We, Norman Shelter, Jim Buck and I had bought bait and launched the boat at Pleasure Island Bait Camp and were heading out to meet Dewey for a day of offshore angling, but seeing the birds working, he’ll have to wait, as we cut the motors back and idled up to towards the big swarm. For our offshore trip we would be using standard trout gear with a wire leader, but without a popping cork. Our rods were six and half feet long, with red reels loaded with fifteen, pound line and as we eased up to the birds, we quickly removed the wire leaders and slipped on our trout rigs.

A lot of birds working shrimp in deeper water, ten to twelve feet, could mean one of two things, good size speckled trout or small bluefish. Our first casts toward the birds resulted in two good strikes and the fish fighting on the top of the water and circling the boat, confirmed that these were big, trout!

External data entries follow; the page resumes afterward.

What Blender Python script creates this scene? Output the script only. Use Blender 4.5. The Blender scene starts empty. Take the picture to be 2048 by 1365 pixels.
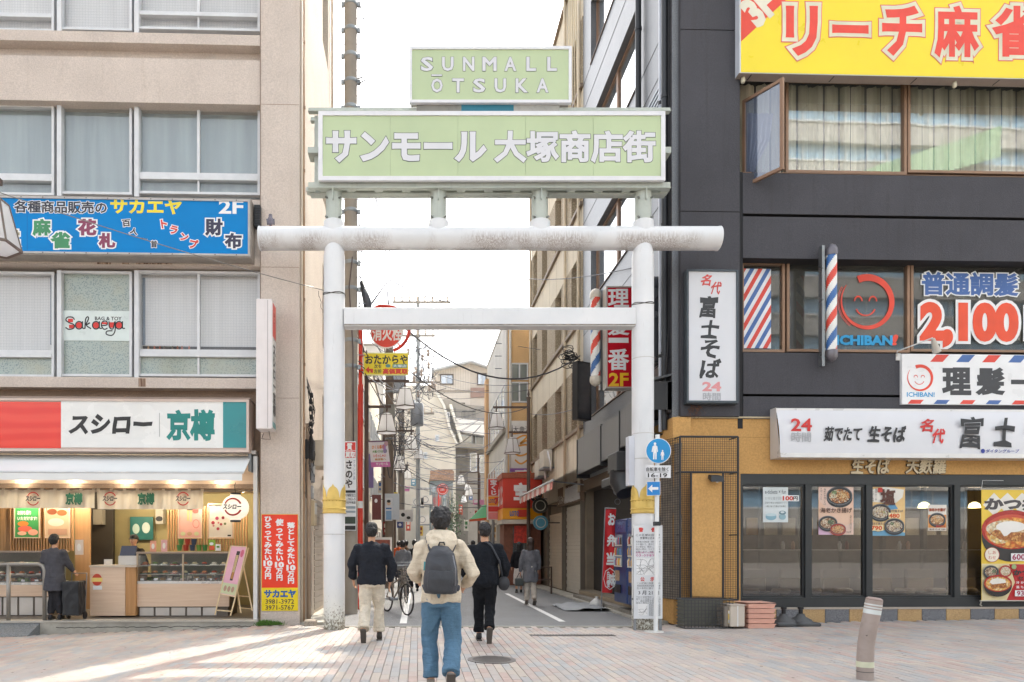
import bpy,math,random
from mathutils import Vector,Matrix,noise
random.seed(7)
SC=bpy.context.scene
COL=SC.collection
PENDING=[]
def link_later(o):
 PENDING.append(o)
# ---------- camera
FOC=1365.0
VX,VY,EYE=835.0,1098.0,1.38
cam_d=bpy.data.cameras.new('camera')
cam_d.sensor_width=36.0
cam_d.lens=36.0*FOC/2048.0
cam_d.shift_x=(1024.0-VX)/2048.0
cam_d.shift_y=(VY-682.5)/2048.0
cam_d.clip_start=0.1
cam_d.clip_end=3000
cam=bpy.data.objects.new('camera',cam_d)
cam.location=(0,0,EYE)
cam.rotation_euler=(math.radians(90),0,0)
COL.objects.link(cam)
SC.camera=cam
# ---------- light
SUN_AZ=math.atan2(0.40,0.92)
SUN_EL=math.radians(53)
world=bpy.data.worlds.new('World')
SC.world=world
world.use_nodes=True
wn=world.node_tree
bg=wn.nodes['Background']
sky=wn.nodes.new('ShaderNodeTexSky')
sky.sky_type='NISHITA'
sky.sun_disc=False
sky.sun_elevation=SUN_EL
sky.sun_rotation=SUN_AZ
sky.air_density=1.0
sky.dust_density=4.0
sky.ozone_density=0.6
hs=wn.nodes.new('ShaderNodeHueSaturation')
hs.inputs['Saturation'].default_value=0.22
hs.inputs['Value'].default_value=1.25
wn.links.new(sky.outputs[0],hs.inputs['Color'])
wn.links.new(hs.outputs[0],bg.inputs['Color'])
bg.inputs['Strength'].default_value=0.15
sun_d=bpy.data.lights.new('sun','SUN')
sun_d.energy=2.0
sun_d.angle=math.radians(0.9)
sun_d.color=(1.0,0.91,0.78)
sun=bpy.data.objects.new('sun',sun_d)
COL.objects.link(sun)
sv=Vector((math.sin(SUN_AZ)*math.cos(SUN_EL),math.cos(SUN_AZ)*math.cos(SUN_EL),math.sin(SUN_EL)))
sun.rotation_euler=sv.to_track_quat('Z','Y').to_euler()
sun.location=sv*50
SC.view_settings.view_transform='Standard'
SC.view_settings.look='None'
SC.view_settings.exposure=1.62
SC.view_settings.gamma=1.0
SC.cycles.max_bounces=6
SC.cycles.diffuse_bounces=3
SC.cycles.glossy_bounces=3
SC.cycles.transparent_max_bounces=12
SC.cycles.caustics_reflective=False
SC.cycles.caustics_refractive=False
SC.cycles.sample_clamp_indirect=6
SC.cycles.use_denoising=True
SC.cycles.use_light_tree=False
# ---------- materials
def lin(h,k=0.88):
 out=[]
 for i in(0,2,4):
  c=int(h[i:i+2],16)/255.0
  c=c/12.92 if c<=0.04045 else((c+0.055)/1.055)**2.4
  out.append(min(0.86,c*k))
 return(*out,1.0)
MATS={}
def new_mat(key):
 m=bpy.data.materials.new(key)
 m.use_nodes=True
 t=m.node_tree
 return m,t,t.nodes['Principled BSDF']
def coords(t,scale=(1,1,1)):
 tc=t.nodes.new('ShaderNodeTexCoord')
 mp=t.nodes.new('ShaderNodeMapping')
 mp.inputs['Scale'].default_value=scale
 t.links.new(tc.outputs['Object'],mp.inputs['Vector'])
 return mp.outputs['Vector']
def nz(t,vec,scale,detail=3,rough=0.55):
 n=t.nodes.new('ShaderNodeTexNoise')
 n.inputs['Scale'].default_value=scale
 n.inputs['Detail'].default_value=detail
 n.inputs['Roughness'].default_value=rough
 t.links.new(vec,n.inputs['Vector'])
 return n.outputs['Fac']
def ramp(t,fac,p0,p1,c0=(0,0,0,1),c1=(1,1,1,1)):
 r=t.nodes.new('ShaderNodeValToRGB')
 r.color_ramp.elements[0].position=p0
 r.color_ramp.elements[1].position=p1
 r.color_ramp.elements[0].color=c0
 r.color_ramp.elements[1].color=c1
 t.links.new(fac,r.inputs['Fac'])
 return r.outputs['Color']
def mixc(t,fac,a,b,mode='MIX'):
 x=t.nodes.new('ShaderNodeMix')
 x.data_type='RGBA'
 x.blend_type=mode
 for val,sock in((fac,x.inputs[0]),(a,x.inputs[6]),(b,x.inputs[7])):
  if isinstance(val,(float,int)):
   sock.default_value=val
  elif isinstance(val,tuple):
   sock.default_value=val
  else:
   t.links.new(val,sock)
 return x.outputs[2]
def bump(t,p,h,strength,dist=0.01):
 b=t.nodes.new('ShaderNodeBump')
 b.inputs['Strength'].default_value=strength
 b.inputs['Distance'].default_value=dist
 t.links.new(h,b.inputs['Height'])
 t.links.new(b.outputs[0],p.inputs['Normal'])
def mat(h,r=0.55,m=0.0,v=0.07,vs=2.5,b=0.0,bs=60,e=0.0,dirt=0.0,streak=0.0,spec=0.5,k=0.88):
 """plain procedural paint, plastic, metal, fabric: colour with cloudy variation, optional relief, grime and run marks"""
 key=(h,r,m,v,vs,b,bs,e,dirt,streak,spec,k)
 if key in MATS:
  return MATS[key]
 mt,t,p=new_mat('paint_'+h)
 c=lin(h,k)
 p.inputs['Roughness'].default_value=r
 p.inputs['Metallic'].default_value=m
 p.inputs['Specular IOR Level'].default_value=spec
 vec=coords(t)
 if v>0 or dirt>0:
  n1=nz(t,vec,vs,4)
  lo=tuple(x*(1-v*1.6)for x in c[:3])+(1,)
  hi=tuple(min(0.9,x*(1+v*1.1))for x in c[:3])+(1,)
  col=ramp(t,n1,0.3,0.7,lo,hi)
  if dirt>0:
   n2=nz(t,vec,vs*4.3,6,0.7)
   f=ramp(t,n2,0.52,0.75,(0,0,0,1),(dirt,dirt,dirt,1))
   col=mixc(t,f,col,tuple(x*0.35 for x in c[:3])+(1,))
  if streak>0:
   v2=coords(t,(14,14,0.7))
   n3=nz(t,v2,1.0,4,0.6)
   f=ramp(t,n3,0.56,0.8,(0,0,0,1),(streak,streak,streak,1))
   col=mixc(t,f,col,tuple(a*b_ for a,b_ in zip(c[:3],(0.42,0.36,0.3)))+(1,))
  t.links.new(col,p.inputs['Base Color'])
  rr=ramp(t,n1,0.2,0.8,(max(0,r-0.08),)*3+(1,),(min(1,r+0.1),)*3+(1,))
  t.links.new(rr,p.inputs['Roughness'])
 else:
  p.inputs['Base Color'].default_value=c
 if b>0:
  bump(t,p,nz(t,vec,bs,4,0.6),b,0.01)
 if e>0:
  p.inputs['Emission Color'].default_value=lin(h,1.0)
  p.inputs['Emission Strength'].default_value=e
 MATS[key]=mt
 return mt
def stucco(h,bs=45,b=0.55,stain=0.25):
 key=('stucco',h,bs,b,stain)
 if key in MATS:
  return MATS[key]
 mt,t,p=new_mat('stucco_'+h)
 c=lin(h)
 vec=coords(t)
 n1=nz(t,vec,0.9,5,0.6)
 col=ramp(t,n1,0.3,0.72,tuple(x*0.90 for x in c[:3])+(1,),tuple(min(.85,x*1.07)for x in c[:3])+(1,))
 v2=coords(t,(9,9,0.5))
 f=ramp(t,nz(t,v2,1.0,5,0.65),0.55,0.85,(0,0,0,1),(stain,)*3+(1,))
 col=mixc(t,f,col,tuple(a*b_ for a,b_ in zip(c[:3],(0.6,0.52,0.45)))+(1,))
 g=nz(t,vec,bs,3,0.6)
 g2=ramp(t,g,0.35,0.65,(0.86,0.86,0.86,1),(1.05,1.05,1.05,1))
 col=mixc(t,1.0,col,g2,'MULTIPLY')
 t.links.new(col,p.inputs['Base Color'])
 p.inputs['Roughness'].default_value=0.9
 p.inputs['Specular IOR Level'].default_value=0.2
 bump(t,p,g,b,0.012)
 MATS[key]=mt
 return mt
def speck(h,h2,sc=90,r=0.5,thr=0.5,v=0.1,b=0.0):
 """stone chip / granite: two colours in fine grains"""
 key=('speck',h,h2,sc,r,thr)
 if key in MATS:
  return MATS[key]
 mt,t,p=new_mat('stone_'+h)
 vec=coords(t)
 g=nz(t,vec,sc,2,0.7)
 col=ramp(t,g,thr-0.06,thr+0.06,lin(h),lin(h2))
 g2=ramp(t,nz(t,vec,1.4,4),0.3,0.75,(1-v,)*3+(1,),(1+v,)*3+(1,))
 col=mixc(t,1.0,col,g2,'MULTIPLY')
 t.links.new(col,p.inputs['Base Color'])
 p.inputs['Roughness'].default_value=r
 if b:
  bump(t,p,g,b,0.006)
 MATS[key]=mt
 return mt
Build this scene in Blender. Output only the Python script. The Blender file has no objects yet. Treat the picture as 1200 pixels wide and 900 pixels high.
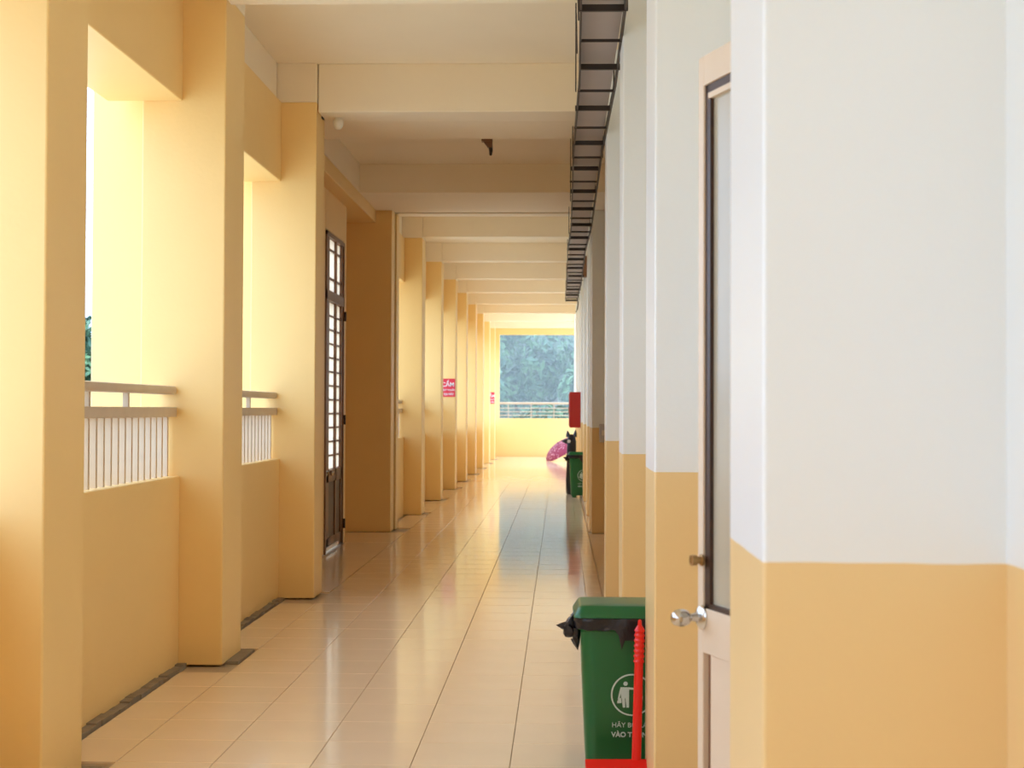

Not having baited up, I netted both fish for Jim and Norman, two nice four pounders! As they were removing the hooks and boxing their fish, I quickly baited up, cast out and as the bait hit the water, it was hit immediately, jerking the rod almost out of my hand. Big trout are fun, these summer fish will smash a lure or a shrimp with reckless abandon, fight all the way to the boat and are excellent table fare! My fish, another 4 pounder, circled and as I reeled it in, beat the water around the boat to a froth. Jim netted it and as I slipped it into the cooler looked down at my watch, we were late to meet Dewey.

Trying to call him on the CB radio, with the distance and Galveston’s buildings blocking everything out, was useless, so we kept on fishing. Over an hour later, we had boxed twenty-five real nice specs, two to four pounds, so much for meeting Dewey.

Calling him that night, they had caught several nice kingfish, some small dolphin (dorado) out of a weed line and tied up to an oilrig, loaded up on spadefish, so much for meeting him, but we both had good days! This wasn’t a showstopper because Dewey and I were friends besides, catching fish was what we were meant to do!